[REQUIREMENTS] Output the material below in full, exactly as it is.
========================================================================
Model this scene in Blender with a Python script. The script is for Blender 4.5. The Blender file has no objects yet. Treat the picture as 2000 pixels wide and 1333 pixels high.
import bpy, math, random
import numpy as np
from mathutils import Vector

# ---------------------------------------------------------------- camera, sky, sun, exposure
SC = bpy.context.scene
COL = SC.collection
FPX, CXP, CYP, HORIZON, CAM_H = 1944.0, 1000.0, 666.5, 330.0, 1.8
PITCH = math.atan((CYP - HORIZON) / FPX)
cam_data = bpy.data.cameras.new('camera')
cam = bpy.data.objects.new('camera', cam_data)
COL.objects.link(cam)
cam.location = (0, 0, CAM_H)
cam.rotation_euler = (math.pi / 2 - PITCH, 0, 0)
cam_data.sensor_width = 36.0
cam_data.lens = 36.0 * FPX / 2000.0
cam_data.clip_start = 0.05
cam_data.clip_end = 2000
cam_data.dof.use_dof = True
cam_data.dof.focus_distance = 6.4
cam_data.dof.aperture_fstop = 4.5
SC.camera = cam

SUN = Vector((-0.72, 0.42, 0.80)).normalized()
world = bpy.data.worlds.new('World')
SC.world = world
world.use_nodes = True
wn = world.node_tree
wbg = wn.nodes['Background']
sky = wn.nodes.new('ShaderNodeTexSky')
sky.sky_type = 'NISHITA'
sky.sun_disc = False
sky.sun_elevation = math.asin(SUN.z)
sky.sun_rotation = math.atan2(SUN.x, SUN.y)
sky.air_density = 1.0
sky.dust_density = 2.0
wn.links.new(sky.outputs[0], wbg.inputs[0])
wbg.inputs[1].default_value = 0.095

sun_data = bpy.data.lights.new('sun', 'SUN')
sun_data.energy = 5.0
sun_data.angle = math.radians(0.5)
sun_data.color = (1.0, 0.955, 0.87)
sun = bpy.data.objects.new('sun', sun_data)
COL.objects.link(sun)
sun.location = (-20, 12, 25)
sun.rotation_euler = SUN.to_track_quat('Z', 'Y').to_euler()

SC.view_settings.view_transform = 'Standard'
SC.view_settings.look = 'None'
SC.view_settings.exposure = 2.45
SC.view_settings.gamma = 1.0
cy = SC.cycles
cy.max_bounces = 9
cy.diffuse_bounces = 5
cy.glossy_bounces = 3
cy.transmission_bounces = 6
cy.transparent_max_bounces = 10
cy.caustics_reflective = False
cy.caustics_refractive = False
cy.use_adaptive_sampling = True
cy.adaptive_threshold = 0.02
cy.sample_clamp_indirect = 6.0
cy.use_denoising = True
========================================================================
[TASK SOLUTION]
Model this scene in Blender with a Python script. The script is for Blender 4.5. The Blender file has no objects yet. Treat the picture as 2000 pixels wide and 1333 pixels high.
import bpy, math, random
import numpy as np
from mathutils import Vector

# ---------------------------------------------------------------- camera, sky, sun, exposure
SC = bpy.context.scene
COL = SC.collection
FPX, CXP, CYP, HORIZON, CAM_H = 1944.0, 1000.0, 666.5, 330.0, 1.8
PITCH = math.atan((CYP - HORIZON) / FPX)
cam_data = bpy.data.cameras.new('camera')
cam = bpy.data.objects.new('camera', cam_data)
COL.objects.link(cam)
cam.location = (0, 0, CAM_H)
cam.rotation_euler = (math.pi / 2 - PITCH, 0, 0)
cam_data.sensor_width = 36.0
cam_data.lens = 36.0 * FPX / 2000.0
cam_data.clip_start = 0.05
cam_data.clip_end = 2000
cam_data.dof.use_dof = True
cam_data.dof.focus_distance = 6.4
cam_data.dof.aperture_fstop = 4.5
SC.camera = cam

SUN = Vector((-0.72, 0.42, 0.80)).normalized()
world = bpy.data.worlds.new('World')
SC.world = world
world.use_nodes = True
wn = world.node_tree
wbg = wn.nodes['Background']
sky = wn.nodes.new('ShaderNodeTexSky')
sky.sky_type = 'NISHITA'
sky.sun_disc = False
sky.sun_elevation = math.asin(SUN.z)
sky.sun_rotation = math.atan2(SUN.x, SUN.y)
sky.air_density = 1.0
sky.dust_density = 2.0
wn.links.new(sky.outputs[0], wbg.inputs[0])
wbg.inputs[1].default_value = 0.095

sun_data = bpy.data.lights.new('sun', 'SUN')
sun_data.energy = 5.0
sun_data.angle = math.radians(0.5)
sun_data.color = (1.0, 0.955, 0.87)
sun = bpy.data.objects.new('sun', sun_data)
COL.objects.link(sun)
sun.location = (-20, 12, 25)
sun.rotation_euler = SUN.to_track_quat('Z', 'Y').to_euler()

SC.view_settings.view_transform = 'Standard'
SC.view_settings.look = 'None'
SC.view_settings.exposure = 2.45
SC.view_settings.gamma = 1.0
cy = SC.cycles
cy.max_bounces = 9
cy.diffuse_bounces = 5
cy.glossy_bounces = 3
cy.transmission_bounces = 6
cy.transparent_max_bounces = 10
cy.caustics_reflective = False
cy.caustics_refractive = False
cy.use_adaptive_sampling = True
cy.adaptive_threshold = 0.02
cy.sample_clamp_indirect = 6.0
cy.use_denoising = True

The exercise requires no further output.